Tuesday, November 26, 2013

Remembering Harry Chin - Worked at NWA MOD Center in the 1940s

Harry G. Chin of Waseca - Waseca MN: Obituaries

     Lady Skywriter had the pleasure of meeting Harry Chin at the NWA History Centre in 2011.  His daughter Sheila Morris and her husband Rick brought Harry from his home in Waseca, Minn. to visit the museum and meet John Peterson, who was the first Crew Chief at the MOD Center at Holman Field, St. Paul.
     At the MOD Center (Bomber Modification Center) Northwest Airlines installed Radome and Nordic bombsights on B-24s.  Harry also installed gas tanks on B-25s for the British.
Harry and John Peterson reminiscing about the MOD Center
at the NWA History Centre - June, 2011
For more information on Harry Chin and the amazing WWII effort in St. Paul by Northwest Airlines,  please see the Fall, 2011 issue of Reflections, the NWAHC newsletter.

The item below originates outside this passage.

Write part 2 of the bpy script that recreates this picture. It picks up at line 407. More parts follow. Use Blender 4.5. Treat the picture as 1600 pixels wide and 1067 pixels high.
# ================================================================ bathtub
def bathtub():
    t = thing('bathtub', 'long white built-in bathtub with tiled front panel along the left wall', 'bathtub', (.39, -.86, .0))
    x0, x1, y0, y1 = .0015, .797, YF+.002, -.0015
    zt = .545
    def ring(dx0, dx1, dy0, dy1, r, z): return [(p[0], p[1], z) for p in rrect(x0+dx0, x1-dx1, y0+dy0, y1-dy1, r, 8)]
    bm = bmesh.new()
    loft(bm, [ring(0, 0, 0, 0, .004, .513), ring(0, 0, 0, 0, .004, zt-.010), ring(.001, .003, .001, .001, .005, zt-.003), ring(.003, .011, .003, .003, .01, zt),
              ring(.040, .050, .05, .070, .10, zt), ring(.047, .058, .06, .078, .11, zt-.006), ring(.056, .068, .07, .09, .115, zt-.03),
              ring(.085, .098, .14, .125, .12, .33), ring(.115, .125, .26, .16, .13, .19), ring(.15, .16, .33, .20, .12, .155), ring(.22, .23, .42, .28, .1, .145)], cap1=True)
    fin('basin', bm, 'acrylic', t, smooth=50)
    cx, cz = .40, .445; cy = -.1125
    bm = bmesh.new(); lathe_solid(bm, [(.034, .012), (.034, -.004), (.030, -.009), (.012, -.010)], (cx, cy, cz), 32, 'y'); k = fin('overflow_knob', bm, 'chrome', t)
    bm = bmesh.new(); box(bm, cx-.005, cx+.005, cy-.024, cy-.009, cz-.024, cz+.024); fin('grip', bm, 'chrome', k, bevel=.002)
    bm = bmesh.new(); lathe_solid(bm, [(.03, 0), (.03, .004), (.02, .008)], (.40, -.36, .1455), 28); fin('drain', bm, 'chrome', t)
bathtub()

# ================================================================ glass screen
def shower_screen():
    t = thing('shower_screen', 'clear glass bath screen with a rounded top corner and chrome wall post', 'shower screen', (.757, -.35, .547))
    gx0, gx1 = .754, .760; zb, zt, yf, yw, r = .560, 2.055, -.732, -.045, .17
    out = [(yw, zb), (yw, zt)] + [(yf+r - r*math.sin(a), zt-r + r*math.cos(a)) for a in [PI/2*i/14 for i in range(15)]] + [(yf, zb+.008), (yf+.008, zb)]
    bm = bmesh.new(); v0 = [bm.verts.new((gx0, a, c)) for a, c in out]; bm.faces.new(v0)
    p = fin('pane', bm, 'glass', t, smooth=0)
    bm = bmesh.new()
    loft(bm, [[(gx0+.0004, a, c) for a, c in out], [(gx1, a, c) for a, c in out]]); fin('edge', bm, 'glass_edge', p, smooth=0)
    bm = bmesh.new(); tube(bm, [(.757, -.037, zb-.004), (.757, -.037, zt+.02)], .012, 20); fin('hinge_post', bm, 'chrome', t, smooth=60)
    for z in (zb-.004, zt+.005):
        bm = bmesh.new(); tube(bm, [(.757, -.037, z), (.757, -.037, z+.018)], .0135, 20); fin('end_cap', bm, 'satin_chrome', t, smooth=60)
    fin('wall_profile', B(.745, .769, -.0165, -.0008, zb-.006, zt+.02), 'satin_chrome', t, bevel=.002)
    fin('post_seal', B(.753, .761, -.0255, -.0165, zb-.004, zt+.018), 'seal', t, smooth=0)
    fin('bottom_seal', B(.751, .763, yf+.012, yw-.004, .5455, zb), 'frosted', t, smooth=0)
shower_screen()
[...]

Tuesday, November 19, 2013

Fujiyama Room Featured in New Yorker Ad for TV Guide, April 2, 1960

(click on ad to enlarge)
     This 1960 TV Guide ad features a business meeting in the Fujiyama Room of a Northwest Orient Airlines Boeing B-377 Stratocruiser, just a couple of months after I resigned (because I got married). The ad targets execs in advertising and publicity departments who must decide where to purchase advertising space. Note the hand-written caption on the lower left, next to a man's shoe. 
     I remember carrying the huge Fujiyama Tray down the tiny circular staircase in my 4-inch high heels, too.  I write anecdotes about the Fujiyama Room in my book, "Fujiyama Trays & Oshibori Towels, Recalling a time when passenger flight was an adventure and the Boeing Stratocruiser ruled the skies."
     Ironically, I began working for TV Guide magazine some months later in 1960.  All of their midwest magazines were produced in Minneapolis at the time.  
     Thanks to Bob DuBert for alerting me to this ad, which he found in a book he recently purchased, "The Complete New Yorker," a retrospective of the first 80 years of the magazine, 1925 - 2005. The book comes with eight DVD-Roms, which include every page of every magazine.  When he told me the book was priced at $100, but he purchased it for $9.99, I bought one myself, in spite of his disclaimer that it was addictive.    Thanks, Bob!